▸ **Information shown**:
◆ ◆ ◆ ◆ ◆ ◆ ◆
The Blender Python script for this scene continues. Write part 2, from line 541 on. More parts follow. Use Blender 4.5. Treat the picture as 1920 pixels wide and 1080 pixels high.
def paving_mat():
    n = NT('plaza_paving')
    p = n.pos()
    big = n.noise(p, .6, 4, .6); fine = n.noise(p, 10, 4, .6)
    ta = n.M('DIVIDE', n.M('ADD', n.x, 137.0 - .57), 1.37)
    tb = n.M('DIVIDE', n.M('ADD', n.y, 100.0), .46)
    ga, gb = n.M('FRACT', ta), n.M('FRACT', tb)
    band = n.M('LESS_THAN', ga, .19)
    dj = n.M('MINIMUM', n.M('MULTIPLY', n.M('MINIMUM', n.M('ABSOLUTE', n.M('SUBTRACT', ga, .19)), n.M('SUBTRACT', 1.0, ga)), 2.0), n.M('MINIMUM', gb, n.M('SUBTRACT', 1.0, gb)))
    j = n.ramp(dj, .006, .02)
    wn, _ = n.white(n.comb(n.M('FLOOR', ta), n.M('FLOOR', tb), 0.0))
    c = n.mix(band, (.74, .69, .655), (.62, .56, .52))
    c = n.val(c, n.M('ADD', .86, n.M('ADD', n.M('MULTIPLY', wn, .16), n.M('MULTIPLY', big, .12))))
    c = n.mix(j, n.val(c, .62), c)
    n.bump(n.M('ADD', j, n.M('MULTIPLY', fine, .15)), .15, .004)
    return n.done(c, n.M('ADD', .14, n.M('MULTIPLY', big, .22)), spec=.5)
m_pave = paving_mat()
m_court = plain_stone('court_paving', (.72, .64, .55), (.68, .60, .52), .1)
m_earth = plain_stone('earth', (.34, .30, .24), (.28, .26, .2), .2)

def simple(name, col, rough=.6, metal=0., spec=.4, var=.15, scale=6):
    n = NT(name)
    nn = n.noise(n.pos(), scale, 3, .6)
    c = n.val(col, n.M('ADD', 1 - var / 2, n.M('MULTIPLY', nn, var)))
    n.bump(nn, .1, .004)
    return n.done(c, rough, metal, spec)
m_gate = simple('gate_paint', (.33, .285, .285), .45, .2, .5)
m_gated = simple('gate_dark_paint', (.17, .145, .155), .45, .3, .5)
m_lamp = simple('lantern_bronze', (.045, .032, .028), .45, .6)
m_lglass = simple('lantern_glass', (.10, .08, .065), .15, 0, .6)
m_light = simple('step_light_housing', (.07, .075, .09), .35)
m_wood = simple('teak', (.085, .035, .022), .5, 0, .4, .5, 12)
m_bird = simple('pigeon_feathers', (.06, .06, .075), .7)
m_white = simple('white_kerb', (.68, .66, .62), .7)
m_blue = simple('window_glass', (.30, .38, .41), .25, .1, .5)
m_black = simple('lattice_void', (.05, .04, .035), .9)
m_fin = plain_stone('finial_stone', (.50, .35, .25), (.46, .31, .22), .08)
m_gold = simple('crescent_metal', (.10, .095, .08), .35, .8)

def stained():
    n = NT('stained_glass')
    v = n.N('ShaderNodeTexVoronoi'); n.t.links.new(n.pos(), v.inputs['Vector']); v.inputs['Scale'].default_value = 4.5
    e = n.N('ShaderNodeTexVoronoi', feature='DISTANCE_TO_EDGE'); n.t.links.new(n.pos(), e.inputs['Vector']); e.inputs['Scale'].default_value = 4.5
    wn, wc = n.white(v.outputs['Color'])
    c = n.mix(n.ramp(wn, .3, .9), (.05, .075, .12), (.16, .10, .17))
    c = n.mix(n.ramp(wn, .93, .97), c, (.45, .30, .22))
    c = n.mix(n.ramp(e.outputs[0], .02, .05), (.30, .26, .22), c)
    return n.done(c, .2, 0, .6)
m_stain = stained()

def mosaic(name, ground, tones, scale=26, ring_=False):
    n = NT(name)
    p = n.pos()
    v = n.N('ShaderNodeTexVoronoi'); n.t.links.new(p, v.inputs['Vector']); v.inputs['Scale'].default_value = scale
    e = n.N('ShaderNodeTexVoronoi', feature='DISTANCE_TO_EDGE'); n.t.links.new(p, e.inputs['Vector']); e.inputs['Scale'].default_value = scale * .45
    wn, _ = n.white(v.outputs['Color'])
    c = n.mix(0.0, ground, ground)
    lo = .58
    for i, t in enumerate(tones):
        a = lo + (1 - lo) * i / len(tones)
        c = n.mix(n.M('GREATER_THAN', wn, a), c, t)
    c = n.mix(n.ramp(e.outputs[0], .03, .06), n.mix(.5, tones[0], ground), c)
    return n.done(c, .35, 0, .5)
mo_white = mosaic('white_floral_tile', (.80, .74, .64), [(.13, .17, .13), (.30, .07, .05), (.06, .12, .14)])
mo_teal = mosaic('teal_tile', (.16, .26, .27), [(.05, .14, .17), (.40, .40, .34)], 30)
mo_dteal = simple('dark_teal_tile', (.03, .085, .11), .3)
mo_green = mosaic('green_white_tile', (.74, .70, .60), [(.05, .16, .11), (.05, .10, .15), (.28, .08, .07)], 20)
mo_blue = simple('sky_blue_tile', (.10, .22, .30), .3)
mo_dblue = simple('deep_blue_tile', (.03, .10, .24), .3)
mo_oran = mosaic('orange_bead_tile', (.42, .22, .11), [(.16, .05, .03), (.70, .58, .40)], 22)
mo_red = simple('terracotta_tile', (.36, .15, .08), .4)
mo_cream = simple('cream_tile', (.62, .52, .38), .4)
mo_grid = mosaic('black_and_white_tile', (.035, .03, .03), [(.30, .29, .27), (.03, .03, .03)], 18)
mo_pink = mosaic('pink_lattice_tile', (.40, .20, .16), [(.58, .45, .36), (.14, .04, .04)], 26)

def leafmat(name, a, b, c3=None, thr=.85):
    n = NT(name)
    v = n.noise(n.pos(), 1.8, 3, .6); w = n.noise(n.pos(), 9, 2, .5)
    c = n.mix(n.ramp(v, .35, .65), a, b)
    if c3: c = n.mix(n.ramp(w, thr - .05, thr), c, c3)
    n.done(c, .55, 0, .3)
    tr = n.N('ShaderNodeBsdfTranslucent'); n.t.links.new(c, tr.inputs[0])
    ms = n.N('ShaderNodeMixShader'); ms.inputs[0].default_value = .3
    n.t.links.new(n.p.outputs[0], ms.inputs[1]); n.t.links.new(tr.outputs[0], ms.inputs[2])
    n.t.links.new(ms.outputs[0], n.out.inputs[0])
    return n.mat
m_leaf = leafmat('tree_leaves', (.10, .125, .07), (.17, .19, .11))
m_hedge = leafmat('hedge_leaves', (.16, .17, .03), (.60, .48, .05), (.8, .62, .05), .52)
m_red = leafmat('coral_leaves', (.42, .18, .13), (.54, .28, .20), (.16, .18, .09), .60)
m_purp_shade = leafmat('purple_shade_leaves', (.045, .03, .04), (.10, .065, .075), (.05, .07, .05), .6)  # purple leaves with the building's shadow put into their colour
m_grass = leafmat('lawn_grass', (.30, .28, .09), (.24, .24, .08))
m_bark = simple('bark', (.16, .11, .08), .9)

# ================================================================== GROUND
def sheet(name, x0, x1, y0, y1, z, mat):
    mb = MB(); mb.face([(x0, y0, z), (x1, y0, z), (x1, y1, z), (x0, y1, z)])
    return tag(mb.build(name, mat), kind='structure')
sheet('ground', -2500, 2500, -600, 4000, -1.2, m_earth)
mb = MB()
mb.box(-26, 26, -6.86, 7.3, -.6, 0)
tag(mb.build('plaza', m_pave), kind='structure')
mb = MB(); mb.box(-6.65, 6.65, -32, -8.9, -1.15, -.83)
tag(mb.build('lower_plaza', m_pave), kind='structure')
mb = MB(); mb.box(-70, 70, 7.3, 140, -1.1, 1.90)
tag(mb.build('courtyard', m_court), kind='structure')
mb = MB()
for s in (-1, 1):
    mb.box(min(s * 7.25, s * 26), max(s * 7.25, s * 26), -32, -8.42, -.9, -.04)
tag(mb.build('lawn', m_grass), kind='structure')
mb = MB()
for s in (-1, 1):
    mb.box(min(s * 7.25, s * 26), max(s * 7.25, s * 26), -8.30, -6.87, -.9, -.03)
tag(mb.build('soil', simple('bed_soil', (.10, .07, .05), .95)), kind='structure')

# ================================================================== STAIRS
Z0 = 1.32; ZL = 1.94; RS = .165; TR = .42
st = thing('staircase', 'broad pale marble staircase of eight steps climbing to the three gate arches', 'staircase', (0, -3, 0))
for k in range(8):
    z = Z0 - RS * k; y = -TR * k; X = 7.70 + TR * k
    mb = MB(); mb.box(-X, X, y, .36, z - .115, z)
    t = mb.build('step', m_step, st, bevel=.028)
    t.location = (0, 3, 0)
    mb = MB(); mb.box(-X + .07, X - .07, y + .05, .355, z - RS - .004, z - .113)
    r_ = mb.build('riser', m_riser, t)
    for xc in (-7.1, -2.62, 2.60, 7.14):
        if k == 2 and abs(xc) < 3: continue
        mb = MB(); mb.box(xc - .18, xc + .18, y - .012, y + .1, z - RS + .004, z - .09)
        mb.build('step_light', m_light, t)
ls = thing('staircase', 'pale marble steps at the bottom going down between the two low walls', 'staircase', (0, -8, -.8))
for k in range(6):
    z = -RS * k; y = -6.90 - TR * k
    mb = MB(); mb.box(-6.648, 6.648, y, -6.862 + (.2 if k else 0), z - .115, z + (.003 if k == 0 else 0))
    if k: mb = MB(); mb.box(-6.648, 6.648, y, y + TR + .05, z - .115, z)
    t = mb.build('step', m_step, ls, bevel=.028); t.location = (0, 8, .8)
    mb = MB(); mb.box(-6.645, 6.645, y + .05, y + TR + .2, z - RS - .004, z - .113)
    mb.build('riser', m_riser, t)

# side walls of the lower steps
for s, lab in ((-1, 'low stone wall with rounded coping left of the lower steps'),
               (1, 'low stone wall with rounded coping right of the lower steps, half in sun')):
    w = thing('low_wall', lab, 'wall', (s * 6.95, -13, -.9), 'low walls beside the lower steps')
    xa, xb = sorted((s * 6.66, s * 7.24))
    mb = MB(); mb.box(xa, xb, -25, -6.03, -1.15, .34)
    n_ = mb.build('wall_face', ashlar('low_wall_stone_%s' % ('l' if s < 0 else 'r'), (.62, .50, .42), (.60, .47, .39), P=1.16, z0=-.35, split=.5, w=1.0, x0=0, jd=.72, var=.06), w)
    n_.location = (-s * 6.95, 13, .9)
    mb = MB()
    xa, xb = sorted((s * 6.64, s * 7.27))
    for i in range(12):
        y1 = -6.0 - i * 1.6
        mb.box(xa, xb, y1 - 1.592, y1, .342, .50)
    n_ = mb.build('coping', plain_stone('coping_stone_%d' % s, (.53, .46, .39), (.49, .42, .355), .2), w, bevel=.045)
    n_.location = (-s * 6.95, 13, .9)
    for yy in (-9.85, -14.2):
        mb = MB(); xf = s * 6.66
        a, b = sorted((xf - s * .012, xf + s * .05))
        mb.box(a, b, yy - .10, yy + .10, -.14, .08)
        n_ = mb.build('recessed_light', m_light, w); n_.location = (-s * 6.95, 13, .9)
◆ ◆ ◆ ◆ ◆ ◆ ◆
▸ **Task instructions**:
Give back the listing exactly, please, from its first line to the line containing "m_gold = simple('crescent_metal', (.10, .095, .08), .35, .8)", inclusive, and nothing past that line.

▸ **Result below**:
The Blender Python script for this scene continues. Write part 2, from line 541 on. More parts follow. Use Blender 4.5. Treat the picture as 1920 pixels wide and 1080 pixels high.
def paving_mat():
    n = NT('plaza_paving')
    p = n.pos()
    big = n.noise(p, .6, 4, .6); fine = n.noise(p, 10, 4, .6)
    ta = n.M('DIVIDE', n.M('ADD', n.x, 137.0 - .57), 1.37)
    tb = n.M('DIVIDE', n.M('ADD', n.y, 100.0), .46)
    ga, gb = n.M('FRACT', ta), n.M('FRACT', tb)
    band = n.M('LESS_THAN', ga, .19)
    dj = n.M('MINIMUM', n.M('MULTIPLY', n.M('MINIMUM', n.M('ABSOLUTE', n.M('SUBTRACT', ga, .19)), n.M('SUBTRACT', 1.0, ga)), 2.0), n.M('MINIMUM', gb, n.M('SUBTRACT', 1.0, gb)))
    j = n.ramp(dj, .006, .02)
    wn, _ = n.white(n.comb(n.M('FLOOR', ta), n.M('FLOOR', tb), 0.0))
    c = n.mix(band, (.74, .69, .655), (.62, .56, .52))
    c = n.val(c, n.M('ADD', .86, n.M('ADD', n.M('MULTIPLY', wn, .16), n.M('MULTIPLY', big, .12))))
    c = n.mix(j, n.val(c, .62), c)
    n.bump(n.M('ADD', j, n.M('MULTIPLY', fine, .15)), .15, .004)
    return n.done(c, n.M('ADD', .14, n.M('MULTIPLY', big, .22)), spec=.5)
m_pave = paving_mat()
m_court = plain_stone('court_paving', (.72, .64, .55), (.68, .60, .52), .1)
m_earth = plain_stone('earth', (.34, .30, .24), (.28, .26, .2), .2)

def simple(name, col, rough=.6, metal=0., spec=.4, var=.15, scale=6):
    n = NT(name)
    nn = n.noise(n.pos(), scale, 3, .6)
    c = n.val(col, n.M('ADD', 1 - var / 2, n.M('MULTIPLY', nn, var)))
    n.bump(nn, .1, .004)
    return n.done(c, rough, metal, spec)
m_gate = simple('gate_paint', (.33, .285, .285), .45, .2, .5)
m_gated = simple('gate_dark_paint', (.17, .145, .155), .45, .3, .5)
m_lamp = simple('lantern_bronze', (.045, .032, .028), .45, .6)
m_lglass = simple('lantern_glass', (.10, .08, .065), .15, 0, .6)
m_light = simple('step_light_housing', (.07, .075, .09), .35)
m_wood = simple('teak', (.085, .035, .022), .5, 0, .4, .5, 12)
m_bird = simple('pigeon_feathers', (.06, .06, .075), .7)
m_white = simple('white_kerb', (.68, .66, .62), .7)
m_blue = simple('window_glass', (.30, .38, .41), .25, .1, .5)
m_black = simple('lattice_void', (.05, .04, .035), .9)
m_fin = plain_stone('finial_stone', (.50, .35, .25), (.46, .31, .22), .08)
m_gold = simple('crescent_metal', (.10, .095, .08), .35, .8)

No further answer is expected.